**Short task**
In the entries below, count every line containing "path". Return the number and nothing else.

(Saved entries)
[Begin]
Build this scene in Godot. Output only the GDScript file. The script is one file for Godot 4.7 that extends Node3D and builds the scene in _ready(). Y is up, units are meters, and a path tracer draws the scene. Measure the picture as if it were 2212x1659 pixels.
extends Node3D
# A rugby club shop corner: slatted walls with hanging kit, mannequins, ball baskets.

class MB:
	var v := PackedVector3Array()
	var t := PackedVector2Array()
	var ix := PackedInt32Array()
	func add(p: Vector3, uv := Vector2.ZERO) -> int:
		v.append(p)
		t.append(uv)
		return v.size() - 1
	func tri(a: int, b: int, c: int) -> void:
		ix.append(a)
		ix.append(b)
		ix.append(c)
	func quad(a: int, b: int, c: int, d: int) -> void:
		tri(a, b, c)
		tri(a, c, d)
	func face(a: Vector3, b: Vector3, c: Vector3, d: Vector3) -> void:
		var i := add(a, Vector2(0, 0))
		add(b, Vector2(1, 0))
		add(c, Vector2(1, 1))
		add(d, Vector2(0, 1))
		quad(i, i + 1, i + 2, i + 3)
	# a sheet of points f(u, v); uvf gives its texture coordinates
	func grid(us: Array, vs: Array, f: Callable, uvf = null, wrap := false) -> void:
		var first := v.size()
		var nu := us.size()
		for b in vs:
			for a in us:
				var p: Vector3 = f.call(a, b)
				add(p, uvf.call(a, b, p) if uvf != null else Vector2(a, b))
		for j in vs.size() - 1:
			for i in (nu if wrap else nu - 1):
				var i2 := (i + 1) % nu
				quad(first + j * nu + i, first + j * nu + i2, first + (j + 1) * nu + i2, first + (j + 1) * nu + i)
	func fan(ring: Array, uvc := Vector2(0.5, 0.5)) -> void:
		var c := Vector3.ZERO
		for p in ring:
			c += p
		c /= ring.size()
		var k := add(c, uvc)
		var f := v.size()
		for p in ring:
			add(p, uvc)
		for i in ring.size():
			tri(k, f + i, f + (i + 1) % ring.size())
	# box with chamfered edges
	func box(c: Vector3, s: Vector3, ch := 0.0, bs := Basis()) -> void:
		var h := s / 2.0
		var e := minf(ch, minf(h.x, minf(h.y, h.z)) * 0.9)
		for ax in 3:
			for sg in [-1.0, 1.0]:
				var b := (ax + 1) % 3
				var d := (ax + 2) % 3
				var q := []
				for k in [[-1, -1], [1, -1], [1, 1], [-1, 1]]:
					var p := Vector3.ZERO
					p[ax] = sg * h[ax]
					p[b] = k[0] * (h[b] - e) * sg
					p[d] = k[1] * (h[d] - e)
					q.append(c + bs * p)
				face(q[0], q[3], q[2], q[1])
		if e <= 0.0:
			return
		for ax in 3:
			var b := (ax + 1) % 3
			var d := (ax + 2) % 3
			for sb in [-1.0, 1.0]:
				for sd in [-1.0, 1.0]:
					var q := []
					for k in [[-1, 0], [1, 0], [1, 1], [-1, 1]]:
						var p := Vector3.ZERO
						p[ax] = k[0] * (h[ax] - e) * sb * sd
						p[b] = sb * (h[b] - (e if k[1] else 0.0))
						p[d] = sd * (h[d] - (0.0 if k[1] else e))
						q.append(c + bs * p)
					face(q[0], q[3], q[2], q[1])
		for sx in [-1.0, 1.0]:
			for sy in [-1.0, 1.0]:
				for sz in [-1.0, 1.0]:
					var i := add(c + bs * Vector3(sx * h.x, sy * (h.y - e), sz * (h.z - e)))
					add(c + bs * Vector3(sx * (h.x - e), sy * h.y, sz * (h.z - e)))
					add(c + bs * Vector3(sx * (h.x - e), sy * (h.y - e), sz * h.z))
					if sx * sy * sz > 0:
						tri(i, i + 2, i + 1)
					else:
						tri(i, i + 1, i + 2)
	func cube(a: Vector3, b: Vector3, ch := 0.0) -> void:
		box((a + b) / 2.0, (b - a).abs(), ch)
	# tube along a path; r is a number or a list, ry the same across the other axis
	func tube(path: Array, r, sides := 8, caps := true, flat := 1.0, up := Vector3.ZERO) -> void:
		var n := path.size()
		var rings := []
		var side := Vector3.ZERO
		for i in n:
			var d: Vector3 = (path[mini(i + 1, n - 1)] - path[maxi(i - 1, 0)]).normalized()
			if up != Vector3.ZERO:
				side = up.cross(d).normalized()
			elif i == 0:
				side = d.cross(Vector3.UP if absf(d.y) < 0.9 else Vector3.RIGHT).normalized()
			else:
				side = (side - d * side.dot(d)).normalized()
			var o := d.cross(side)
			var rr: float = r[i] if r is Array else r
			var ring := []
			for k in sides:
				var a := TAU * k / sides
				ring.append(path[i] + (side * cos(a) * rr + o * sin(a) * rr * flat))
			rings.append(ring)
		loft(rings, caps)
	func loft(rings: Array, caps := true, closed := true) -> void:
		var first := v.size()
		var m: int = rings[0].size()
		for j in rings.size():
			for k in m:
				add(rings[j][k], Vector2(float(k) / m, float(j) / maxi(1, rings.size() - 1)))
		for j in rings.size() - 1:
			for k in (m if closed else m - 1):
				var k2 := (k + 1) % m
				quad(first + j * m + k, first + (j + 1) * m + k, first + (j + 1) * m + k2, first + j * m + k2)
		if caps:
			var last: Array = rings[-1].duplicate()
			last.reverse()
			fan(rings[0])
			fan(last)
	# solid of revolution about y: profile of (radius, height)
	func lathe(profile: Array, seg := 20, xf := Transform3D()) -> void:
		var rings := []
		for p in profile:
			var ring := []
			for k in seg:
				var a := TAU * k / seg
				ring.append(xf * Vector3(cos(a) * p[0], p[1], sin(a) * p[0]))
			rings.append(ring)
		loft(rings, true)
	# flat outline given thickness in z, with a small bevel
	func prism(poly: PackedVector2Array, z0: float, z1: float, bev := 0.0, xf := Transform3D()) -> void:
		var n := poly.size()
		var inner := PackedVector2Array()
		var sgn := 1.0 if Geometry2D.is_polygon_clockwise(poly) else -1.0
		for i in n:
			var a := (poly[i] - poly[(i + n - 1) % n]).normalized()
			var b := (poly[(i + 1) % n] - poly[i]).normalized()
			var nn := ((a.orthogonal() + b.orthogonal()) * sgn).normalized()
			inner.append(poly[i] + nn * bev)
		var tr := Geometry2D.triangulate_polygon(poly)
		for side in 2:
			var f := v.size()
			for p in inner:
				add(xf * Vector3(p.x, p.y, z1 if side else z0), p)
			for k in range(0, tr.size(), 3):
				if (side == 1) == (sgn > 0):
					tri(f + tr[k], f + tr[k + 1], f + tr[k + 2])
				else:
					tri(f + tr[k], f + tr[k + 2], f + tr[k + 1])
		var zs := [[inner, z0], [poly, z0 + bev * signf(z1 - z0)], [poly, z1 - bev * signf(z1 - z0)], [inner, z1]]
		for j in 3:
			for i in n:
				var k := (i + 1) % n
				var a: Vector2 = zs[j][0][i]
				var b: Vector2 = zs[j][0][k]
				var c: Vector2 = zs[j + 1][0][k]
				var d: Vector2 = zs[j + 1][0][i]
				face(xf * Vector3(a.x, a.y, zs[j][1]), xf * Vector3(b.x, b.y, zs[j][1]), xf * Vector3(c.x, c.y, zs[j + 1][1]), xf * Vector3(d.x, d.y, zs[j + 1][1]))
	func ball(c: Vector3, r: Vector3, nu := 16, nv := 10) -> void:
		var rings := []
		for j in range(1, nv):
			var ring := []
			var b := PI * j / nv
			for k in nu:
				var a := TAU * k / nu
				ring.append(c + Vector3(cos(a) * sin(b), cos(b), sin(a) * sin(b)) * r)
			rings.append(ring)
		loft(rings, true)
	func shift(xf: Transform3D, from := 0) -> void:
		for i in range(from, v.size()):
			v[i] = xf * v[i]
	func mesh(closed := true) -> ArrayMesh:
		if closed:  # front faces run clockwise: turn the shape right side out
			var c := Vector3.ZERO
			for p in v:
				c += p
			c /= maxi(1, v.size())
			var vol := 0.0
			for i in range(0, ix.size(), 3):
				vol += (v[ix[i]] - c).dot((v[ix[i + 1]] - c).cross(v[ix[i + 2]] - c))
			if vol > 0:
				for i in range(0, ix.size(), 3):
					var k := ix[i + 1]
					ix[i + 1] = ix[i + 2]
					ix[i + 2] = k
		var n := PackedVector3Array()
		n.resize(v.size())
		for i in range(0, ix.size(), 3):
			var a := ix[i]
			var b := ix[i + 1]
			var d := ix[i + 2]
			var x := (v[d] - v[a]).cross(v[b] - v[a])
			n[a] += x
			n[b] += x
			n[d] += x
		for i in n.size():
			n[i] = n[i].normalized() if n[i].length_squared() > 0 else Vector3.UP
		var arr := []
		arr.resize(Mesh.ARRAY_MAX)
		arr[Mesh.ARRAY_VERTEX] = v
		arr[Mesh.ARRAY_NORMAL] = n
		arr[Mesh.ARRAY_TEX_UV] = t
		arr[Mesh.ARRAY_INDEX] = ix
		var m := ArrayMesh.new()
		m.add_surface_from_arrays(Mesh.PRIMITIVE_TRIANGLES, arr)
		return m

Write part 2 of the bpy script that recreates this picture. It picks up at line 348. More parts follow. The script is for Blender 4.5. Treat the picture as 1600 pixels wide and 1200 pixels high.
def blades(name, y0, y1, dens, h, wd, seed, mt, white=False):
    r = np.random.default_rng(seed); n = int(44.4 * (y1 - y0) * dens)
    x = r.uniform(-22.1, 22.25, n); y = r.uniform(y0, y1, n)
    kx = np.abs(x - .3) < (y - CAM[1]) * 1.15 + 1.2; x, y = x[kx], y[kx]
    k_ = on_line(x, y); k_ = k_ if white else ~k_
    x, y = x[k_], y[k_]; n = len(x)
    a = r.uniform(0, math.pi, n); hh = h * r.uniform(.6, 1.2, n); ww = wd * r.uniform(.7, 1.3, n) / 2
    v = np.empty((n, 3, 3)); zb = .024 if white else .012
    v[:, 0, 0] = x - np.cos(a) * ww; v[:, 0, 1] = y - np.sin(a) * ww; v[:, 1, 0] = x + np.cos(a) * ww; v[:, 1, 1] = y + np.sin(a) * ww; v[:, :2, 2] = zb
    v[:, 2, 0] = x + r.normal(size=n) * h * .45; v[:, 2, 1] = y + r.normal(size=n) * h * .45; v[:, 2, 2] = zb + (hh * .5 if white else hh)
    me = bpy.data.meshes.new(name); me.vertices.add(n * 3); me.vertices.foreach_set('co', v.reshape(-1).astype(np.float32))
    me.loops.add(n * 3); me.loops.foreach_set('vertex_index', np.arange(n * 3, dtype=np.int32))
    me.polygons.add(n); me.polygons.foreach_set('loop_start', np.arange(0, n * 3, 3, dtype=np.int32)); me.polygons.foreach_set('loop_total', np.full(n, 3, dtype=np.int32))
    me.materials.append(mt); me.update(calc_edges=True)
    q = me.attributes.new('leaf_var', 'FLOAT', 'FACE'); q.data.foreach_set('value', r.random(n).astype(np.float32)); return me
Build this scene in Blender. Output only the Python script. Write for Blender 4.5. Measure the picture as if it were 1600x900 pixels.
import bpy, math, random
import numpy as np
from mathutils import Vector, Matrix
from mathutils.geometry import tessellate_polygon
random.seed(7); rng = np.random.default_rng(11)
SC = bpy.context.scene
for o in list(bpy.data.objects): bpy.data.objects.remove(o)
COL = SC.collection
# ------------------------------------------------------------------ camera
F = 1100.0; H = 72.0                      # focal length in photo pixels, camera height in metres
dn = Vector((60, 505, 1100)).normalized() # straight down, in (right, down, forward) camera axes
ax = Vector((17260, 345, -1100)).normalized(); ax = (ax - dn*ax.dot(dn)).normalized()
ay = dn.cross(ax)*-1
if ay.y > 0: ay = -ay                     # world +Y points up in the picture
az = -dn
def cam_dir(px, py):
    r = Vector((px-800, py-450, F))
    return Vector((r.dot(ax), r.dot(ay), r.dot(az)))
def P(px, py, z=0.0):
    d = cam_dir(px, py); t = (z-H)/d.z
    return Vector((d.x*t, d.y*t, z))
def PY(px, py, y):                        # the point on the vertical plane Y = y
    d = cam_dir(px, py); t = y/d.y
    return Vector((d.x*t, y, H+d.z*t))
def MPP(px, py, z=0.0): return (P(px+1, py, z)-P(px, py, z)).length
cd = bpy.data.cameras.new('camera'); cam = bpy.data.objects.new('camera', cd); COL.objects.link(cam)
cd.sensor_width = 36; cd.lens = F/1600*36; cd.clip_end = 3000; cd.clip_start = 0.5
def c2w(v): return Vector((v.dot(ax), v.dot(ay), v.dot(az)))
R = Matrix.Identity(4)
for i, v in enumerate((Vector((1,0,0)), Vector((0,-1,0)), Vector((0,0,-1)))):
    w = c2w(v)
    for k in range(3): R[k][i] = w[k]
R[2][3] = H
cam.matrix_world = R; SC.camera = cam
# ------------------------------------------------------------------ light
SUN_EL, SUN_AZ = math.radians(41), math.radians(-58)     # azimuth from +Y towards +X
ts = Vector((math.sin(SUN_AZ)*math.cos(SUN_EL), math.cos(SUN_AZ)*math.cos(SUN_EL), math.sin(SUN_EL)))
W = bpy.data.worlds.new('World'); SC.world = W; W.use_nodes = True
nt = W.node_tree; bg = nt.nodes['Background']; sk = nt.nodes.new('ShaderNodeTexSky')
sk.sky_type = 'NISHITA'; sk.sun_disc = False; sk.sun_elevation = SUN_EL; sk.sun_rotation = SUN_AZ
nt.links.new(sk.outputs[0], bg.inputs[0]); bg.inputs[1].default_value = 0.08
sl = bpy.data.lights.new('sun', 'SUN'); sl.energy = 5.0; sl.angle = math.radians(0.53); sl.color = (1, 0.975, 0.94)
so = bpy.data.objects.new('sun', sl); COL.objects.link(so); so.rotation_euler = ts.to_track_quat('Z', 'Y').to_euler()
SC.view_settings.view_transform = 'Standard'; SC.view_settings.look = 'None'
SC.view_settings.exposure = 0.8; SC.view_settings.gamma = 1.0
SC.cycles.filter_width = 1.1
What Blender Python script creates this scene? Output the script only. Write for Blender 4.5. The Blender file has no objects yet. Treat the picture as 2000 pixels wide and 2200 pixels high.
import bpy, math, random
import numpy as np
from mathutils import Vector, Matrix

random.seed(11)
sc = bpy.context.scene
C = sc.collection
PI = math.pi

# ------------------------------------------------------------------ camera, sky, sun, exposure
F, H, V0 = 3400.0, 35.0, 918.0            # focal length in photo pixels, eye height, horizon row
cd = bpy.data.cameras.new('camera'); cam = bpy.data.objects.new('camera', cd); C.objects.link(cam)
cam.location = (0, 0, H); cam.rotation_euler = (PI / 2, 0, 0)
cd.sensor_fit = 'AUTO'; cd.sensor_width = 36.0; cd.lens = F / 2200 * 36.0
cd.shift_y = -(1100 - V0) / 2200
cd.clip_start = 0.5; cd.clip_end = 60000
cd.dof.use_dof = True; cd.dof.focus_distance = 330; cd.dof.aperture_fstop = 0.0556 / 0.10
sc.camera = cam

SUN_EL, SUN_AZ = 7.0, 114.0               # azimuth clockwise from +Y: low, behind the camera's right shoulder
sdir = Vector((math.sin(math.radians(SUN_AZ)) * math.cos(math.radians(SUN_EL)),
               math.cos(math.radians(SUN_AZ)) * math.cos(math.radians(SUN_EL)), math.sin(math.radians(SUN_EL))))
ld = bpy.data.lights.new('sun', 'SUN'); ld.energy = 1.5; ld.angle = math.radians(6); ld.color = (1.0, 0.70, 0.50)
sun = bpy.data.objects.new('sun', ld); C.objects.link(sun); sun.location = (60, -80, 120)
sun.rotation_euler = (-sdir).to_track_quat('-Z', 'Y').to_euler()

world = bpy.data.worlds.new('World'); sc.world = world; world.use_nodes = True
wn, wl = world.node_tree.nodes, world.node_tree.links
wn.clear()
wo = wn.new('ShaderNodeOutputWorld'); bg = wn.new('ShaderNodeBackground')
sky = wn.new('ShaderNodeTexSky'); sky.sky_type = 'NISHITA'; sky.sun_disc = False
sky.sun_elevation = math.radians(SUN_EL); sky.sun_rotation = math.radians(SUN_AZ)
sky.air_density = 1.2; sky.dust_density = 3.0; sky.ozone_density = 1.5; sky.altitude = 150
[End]
**Response to this task**
6